JOHN D’AGATA has written a book about one of the nation’s most nagging environmental concerns, but he does not come at his topic as an eco-scribe — and his style is both refreshing and effective, the kind we would expect from one of America’s best contemporary essayists. About a Mountain is an excellent literary work, but it is also a relentless and thorough examination of our government’s dodgy plan to store high-level nuclear waste inside Yucca Mountain, a desert-island mountain range just outside the city of Las Vegas, Nevada.

There’s a cultural narrative here too, and it’s tempting to mistake the biting, nearly gleeful irony of D’Agata’s prose for an outright mockery of modern American life. But there is also this: the epigraph “To whomever I did not help”; the sobering statistics he ticks off with the odd poetry and genius of Dustin Hoffman in Rain Man; and his delicate obsession with a youth who committed suicide by leaping from the top of Las Vegas’s tallest hotel and casino — a teenage boy with whom D’Agata believes he spoke just before his death.

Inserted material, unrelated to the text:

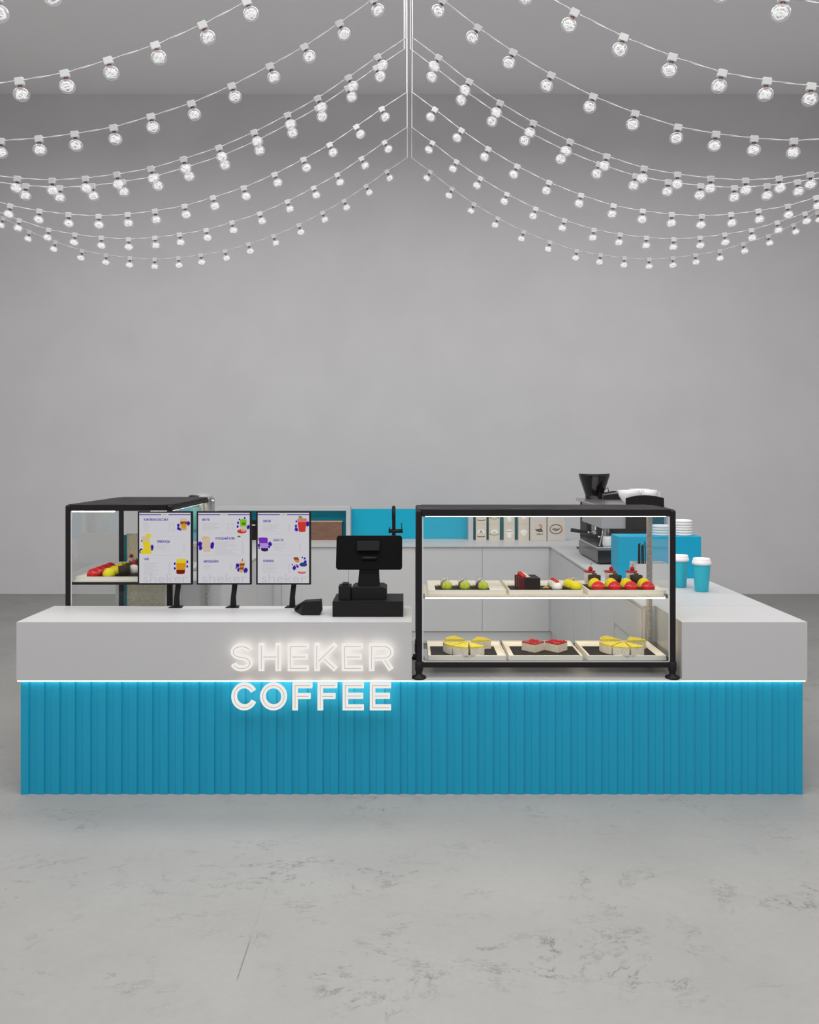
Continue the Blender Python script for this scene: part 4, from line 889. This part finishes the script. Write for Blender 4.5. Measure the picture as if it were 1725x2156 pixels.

The book’s structure is divided, literally, into the tenets of a good investigation. Of the “Who, What, When, Where, Why, and How” sections, it is the Why that matters most to D’Agata. It comes not once as a section heading, but rather in several refrains. And with each remorseful repetition the reader spirals steadily downward into the subterranean catacombs of our culture.

In America, D’Agata hints, such dark psycho-social spaces are buried beneath a mountainous yet unfounded sense of sanguinity, and it is this deeper issue that fascinates as the author engages with Yucca Mountain public relations representatives and Las Vegas residents alike to expose both the absurdity of the nuclear waste proposal as well as the public’s giddy ignorance of its dangers. This approach coincides all too well with Barbara Ehrenreich’s recent book: Bright-sided: How the Relentless Promotion of Positive Thinking Has Undermined America. The title says it all. “We need to brace ourselves for a struggle against terrifying obstacles,” Ehrenreich writes, “both of our own making and imposed by the natural world. And the first step is to recover from the mass delusion that is positive thinking.”

Through this lens of unfounded optimism, D’Agata has us view the twin mirages that stand side by side in the Nevada desert: the city of endless dreams juxtaposed with a mountain of eternal stability. D’Agata works his way into both, fingering the various fissures in each. In each case, we see how a slight shift would result in cataclysmic breaches of environmental, social, economic, and even national security. Or perhaps they have already occurred. For among the quantitative lists that so define About a Mountain are those that expose the dream of Las Vegas as the place in which more people kill themselves annually than any other city in America. It is also the city with the highest number, per capita, of smokers, teenage drug users, drunk-driving arrests, high-school dropouts, household bankruptcies, and divorces. Despite all these grim statistics, as D’Agata points out, Time named Las Vegas “the New All-American City” and Retirement Places Rated calls it “the nation’s most desirable retirement community.”

About a Mountain is ultimately a dirge for the myriad life forms lost in the destructive and deluded wake of the American Dream. The book repeats in modern terms the story of leaving the garden, of acquiring the poisonous knowledge that separates us from the sublime, where the natural world and the spiritual intersect. Only in modern times, the loss is complicated by a false vitality, a synthetic vibrancy, constructed not only to mimic the passionate pulse of biota but also to confuse our connection to anything greater than ourselves. And so we desperately search for the thing that will make our situation acceptable — knowing already we’ll probably come up empty-handed. In D’Agata’s own words, “If I point to something seeming like significance, there is the possibility that nothing real is there.”